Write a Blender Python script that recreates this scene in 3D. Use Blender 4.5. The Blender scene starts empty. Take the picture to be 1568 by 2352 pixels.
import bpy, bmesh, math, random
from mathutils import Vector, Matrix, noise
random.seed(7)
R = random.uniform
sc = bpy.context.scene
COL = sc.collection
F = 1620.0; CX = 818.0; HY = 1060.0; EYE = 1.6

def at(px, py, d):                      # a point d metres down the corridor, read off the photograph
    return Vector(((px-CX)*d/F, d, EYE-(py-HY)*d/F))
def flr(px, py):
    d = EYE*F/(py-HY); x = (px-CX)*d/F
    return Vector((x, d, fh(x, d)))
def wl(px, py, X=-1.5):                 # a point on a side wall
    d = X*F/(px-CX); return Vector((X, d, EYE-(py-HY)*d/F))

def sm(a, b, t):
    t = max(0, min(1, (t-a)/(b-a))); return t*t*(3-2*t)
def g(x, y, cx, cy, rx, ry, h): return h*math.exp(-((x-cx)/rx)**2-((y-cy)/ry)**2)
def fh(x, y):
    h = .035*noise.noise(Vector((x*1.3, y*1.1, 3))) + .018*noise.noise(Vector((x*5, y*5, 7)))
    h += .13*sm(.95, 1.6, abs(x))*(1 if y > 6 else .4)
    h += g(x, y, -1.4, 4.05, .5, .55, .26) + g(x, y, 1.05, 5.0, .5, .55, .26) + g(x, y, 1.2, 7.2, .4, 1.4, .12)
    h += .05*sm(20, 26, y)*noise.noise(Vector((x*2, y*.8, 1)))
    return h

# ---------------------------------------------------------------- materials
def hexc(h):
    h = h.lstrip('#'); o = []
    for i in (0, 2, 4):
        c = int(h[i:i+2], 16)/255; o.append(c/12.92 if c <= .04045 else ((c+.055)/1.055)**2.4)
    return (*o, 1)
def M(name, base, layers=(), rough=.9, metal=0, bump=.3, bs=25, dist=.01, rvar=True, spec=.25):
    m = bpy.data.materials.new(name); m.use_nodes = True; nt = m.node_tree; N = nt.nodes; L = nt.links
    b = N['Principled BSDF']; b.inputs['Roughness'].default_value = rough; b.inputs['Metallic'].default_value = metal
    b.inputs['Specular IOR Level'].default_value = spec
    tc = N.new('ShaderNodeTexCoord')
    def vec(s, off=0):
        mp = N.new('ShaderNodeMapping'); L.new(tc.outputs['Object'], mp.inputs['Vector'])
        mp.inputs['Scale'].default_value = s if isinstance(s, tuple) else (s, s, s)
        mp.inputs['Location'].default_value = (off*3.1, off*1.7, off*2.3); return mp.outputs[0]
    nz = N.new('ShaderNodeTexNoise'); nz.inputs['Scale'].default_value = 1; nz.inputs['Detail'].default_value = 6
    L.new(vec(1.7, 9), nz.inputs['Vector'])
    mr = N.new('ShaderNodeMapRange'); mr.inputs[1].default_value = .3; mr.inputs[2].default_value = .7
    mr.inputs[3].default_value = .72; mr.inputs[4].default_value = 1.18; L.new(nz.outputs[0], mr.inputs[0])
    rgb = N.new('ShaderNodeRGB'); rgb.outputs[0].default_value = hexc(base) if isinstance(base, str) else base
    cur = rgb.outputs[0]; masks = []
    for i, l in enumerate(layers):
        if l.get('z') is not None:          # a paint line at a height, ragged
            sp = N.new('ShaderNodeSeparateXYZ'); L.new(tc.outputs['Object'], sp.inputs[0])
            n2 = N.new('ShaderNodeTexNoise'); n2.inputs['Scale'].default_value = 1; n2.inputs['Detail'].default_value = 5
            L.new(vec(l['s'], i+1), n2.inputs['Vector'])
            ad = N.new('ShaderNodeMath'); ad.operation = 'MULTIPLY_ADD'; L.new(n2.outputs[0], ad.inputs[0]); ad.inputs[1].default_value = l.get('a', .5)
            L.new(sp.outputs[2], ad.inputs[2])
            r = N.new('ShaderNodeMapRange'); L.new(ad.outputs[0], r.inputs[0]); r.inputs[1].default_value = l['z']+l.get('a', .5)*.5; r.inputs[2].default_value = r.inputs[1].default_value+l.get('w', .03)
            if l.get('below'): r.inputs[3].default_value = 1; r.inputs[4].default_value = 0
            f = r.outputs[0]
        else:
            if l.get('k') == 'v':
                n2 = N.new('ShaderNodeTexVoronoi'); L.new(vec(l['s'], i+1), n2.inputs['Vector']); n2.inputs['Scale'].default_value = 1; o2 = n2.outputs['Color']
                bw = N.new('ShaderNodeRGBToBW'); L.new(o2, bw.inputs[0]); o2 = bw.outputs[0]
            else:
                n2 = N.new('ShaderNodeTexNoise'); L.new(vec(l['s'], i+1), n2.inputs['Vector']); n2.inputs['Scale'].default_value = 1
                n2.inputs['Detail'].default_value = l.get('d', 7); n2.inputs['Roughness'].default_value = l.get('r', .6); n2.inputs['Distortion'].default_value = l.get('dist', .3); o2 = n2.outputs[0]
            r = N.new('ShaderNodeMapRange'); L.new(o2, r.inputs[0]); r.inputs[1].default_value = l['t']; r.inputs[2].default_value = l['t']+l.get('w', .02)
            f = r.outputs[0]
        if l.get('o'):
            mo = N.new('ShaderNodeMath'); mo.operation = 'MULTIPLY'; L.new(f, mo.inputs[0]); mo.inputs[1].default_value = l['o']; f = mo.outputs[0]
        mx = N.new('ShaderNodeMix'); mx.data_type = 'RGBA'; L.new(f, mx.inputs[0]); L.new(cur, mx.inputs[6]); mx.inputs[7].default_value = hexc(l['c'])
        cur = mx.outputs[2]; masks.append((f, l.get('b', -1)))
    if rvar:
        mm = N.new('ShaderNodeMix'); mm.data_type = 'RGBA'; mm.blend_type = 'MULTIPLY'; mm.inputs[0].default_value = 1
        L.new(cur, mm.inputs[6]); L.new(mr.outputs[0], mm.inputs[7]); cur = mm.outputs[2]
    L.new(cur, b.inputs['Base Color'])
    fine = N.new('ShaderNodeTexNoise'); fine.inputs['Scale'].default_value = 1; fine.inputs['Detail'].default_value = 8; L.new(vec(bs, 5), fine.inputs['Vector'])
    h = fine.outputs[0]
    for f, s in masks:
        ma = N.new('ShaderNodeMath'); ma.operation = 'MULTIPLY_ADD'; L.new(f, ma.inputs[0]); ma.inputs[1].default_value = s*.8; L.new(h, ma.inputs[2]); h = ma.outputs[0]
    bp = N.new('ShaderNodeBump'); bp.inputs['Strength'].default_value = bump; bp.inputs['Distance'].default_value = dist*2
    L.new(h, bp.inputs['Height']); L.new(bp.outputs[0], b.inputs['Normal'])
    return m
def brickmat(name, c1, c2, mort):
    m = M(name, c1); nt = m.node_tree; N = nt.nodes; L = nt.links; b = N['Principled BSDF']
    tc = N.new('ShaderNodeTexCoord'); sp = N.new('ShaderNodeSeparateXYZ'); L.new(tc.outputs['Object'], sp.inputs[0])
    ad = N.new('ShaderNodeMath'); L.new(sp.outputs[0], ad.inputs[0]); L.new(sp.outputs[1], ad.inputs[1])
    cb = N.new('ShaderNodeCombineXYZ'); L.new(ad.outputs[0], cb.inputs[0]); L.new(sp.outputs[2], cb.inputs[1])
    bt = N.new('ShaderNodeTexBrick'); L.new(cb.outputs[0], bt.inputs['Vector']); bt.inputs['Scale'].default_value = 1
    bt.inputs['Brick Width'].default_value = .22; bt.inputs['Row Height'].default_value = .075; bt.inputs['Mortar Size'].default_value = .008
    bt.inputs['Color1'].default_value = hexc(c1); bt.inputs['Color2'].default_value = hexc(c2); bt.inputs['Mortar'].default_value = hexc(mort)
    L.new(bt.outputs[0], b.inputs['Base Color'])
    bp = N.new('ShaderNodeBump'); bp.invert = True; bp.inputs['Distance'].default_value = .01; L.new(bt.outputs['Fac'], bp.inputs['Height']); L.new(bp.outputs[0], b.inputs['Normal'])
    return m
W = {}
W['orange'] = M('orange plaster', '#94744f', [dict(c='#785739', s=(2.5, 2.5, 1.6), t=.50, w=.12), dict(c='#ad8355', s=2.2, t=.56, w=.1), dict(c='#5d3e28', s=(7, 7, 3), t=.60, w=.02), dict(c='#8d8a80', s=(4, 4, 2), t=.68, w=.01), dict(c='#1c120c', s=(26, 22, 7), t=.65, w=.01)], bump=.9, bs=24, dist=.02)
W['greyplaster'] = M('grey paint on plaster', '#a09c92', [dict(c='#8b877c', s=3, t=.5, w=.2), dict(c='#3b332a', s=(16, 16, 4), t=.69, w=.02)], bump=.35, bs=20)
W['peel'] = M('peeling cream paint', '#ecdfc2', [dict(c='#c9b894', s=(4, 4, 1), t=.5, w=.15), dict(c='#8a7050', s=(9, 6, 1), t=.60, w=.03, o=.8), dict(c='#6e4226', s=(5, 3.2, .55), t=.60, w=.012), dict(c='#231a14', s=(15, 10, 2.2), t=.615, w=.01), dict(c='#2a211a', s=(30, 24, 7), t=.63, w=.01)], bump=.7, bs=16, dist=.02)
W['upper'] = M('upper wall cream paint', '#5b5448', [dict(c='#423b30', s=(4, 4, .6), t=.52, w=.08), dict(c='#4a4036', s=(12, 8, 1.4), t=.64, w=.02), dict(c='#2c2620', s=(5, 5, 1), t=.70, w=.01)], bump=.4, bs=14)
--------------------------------
- **WRITTEN REQUEST**: The required output is the exact run of lines from the beginning of the listing above to the line that contains "d = X*F/(px-CX);", inclusive of both.

- **CORRECT RESPONSE**:
Write a Blender Python script that recreates this scene in 3D. Use Blender 4.5. The Blender scene starts empty. Take the picture to be 1568 by 2352 pixels.
import bpy, bmesh, math, random
from mathutils import Vector, Matrix, noise
random.seed(7)
R = random.uniform
sc = bpy.context.scene
COL = sc.collection
F = 1620.0; CX = 818.0; HY = 1060.0; EYE = 1.6

def at(px, py, d):                      # a point d metres down the corridor, read off the photograph
    return Vector(((px-CX)*d/F, d, EYE-(py-HY)*d/F))
def flr(px, py):
    d = EYE*F/(py-HY); x = (px-CX)*d/F
    return Vector((x, d, fh(x, d)))
def wl(px, py, X=-1.5):                 # a point on a side wall
    d = X*F/(px-CX); return Vector((X, d, EYE-(py-HY)*d/F))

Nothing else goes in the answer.